Perché ci sarà pure tanta voglia di cambiamento nel Paese ma intanto alle regionali di domenica e lunedì fanno, quasi dappertutto, il pieno di voti i governatori e le coalizioni di maggioranza uscenti. Che possa capitare lo stesso a Milano? Con una conferma per la terza volta consecutiva del centrosinistra? Ne sono convinti molti nel Partito democratico. “È un voto che dà fiato e spinta al successo del centrosinistra a Milano e credo anche a Torino – aggiunge Pollastrini –. Perché colpisce la Lega nel leader e nella strategia e il Pd ne esce con la funzione di unico possibile aggregatore, primo partito tranne che in Veneto e in Liguria dove però non vince la Lega ma vincono Zaia e Toti”. Guardano anche alla provincia di Milano e al resto della regione i dirigenti dem nell'ottica di una città che “allarga i propri confini”. Con risultati incoraggianti e vittoriosi a Mantova; a Baranzate dove si conferma allo scranno di primo cittadino Luca Elia; a Bollate con il candidato Francesco Vassallo che ha chiuso la campagna elettorale assieme a Filippo Barberis, capogruppo dem a Palazzo Marino; a Cuggiono con Giovanni Cucchetti.

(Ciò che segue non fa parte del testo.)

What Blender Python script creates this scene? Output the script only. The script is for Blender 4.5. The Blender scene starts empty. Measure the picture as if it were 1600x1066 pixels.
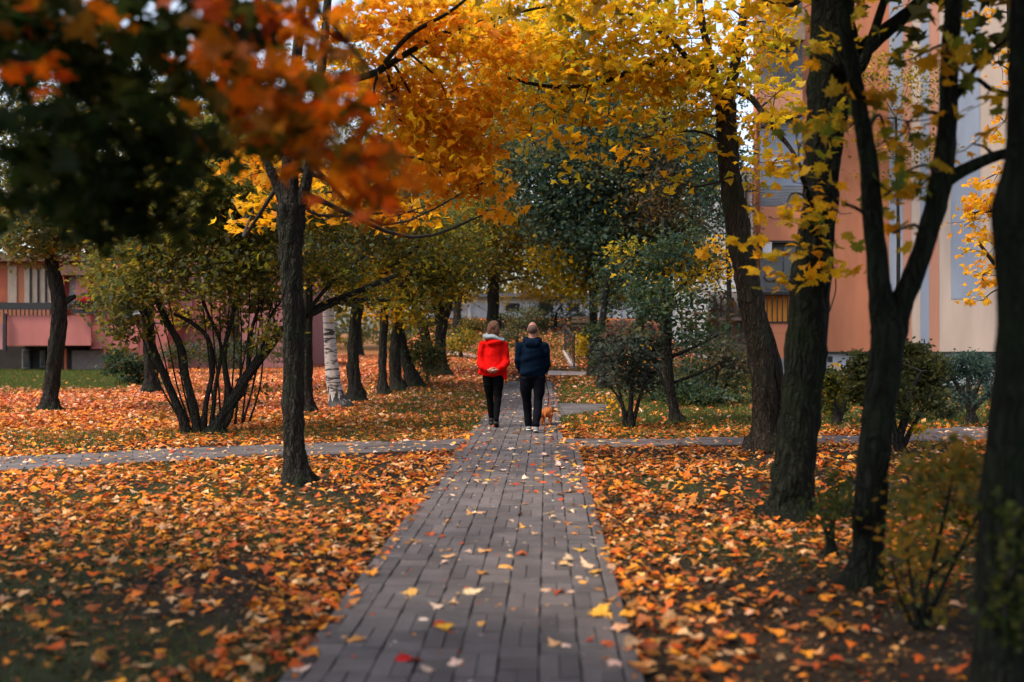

Oltre il nome di Sala nel Pd meneghino si parla di liste per il consiglio comunale. Dovrebbero essere confermati gli uscenti con qualche eccezione. Fuori per esempio il presidente della Commissione antimafia David Gentili che dopo l'esperienza nel cartello di sinistra “Milano Progressista” è rientrato nel Pd. Da capire che collocazione troveranno nomi come quello di Enrico Fedrighini, volto ambientalista in città, che ha rotto con i Verdi proprio sul nome di Sala dopo la decisione del movimento ecologista di non appoggiare al primo turno il candidato del centrosinistra. C'è molta pressione per un posto in lista da parte dei “territori”, cioè i consiglieri eletti nei nove municipi della città. Lo si è sempre fatto – dicono i ben informati – per collegare l'amministrazione comunale centrale con le esigenze e le richieste dei quartieri. Mentre un drappello fatto solo di “big” e uomini e donne con tante preferenze personali potrebbe non essere per forza una scelta vincente. Perché vorrebbe dire non occuparsi dei municipi e di battere ogni singola strada anche in campagna elettorale. Ma oltre a chi vuole fare il grande salto da via Oglio o dalla Barona per approdare al Piazza della Scala sui Municipi si gioca un'altra partita ancora: servono le primarie per scegliere i candidati sulle varie zone di Milano? Perché il ricordo del 2016 è ancora fresco: quando il centrodestra vinse 5-4 la partita dei quartieri, strappando anche “feudi rossi” come la zona 9. Fu la legge elettorale a provocare ciò. Legge elettorale che non è cambiata rispetto a cinque anni fa. Da qui l'idea di testare e selezionare nomi e candidati con lo strumento delle primarie, panacea di tutti i mali nel centrosinistra ambrosiano.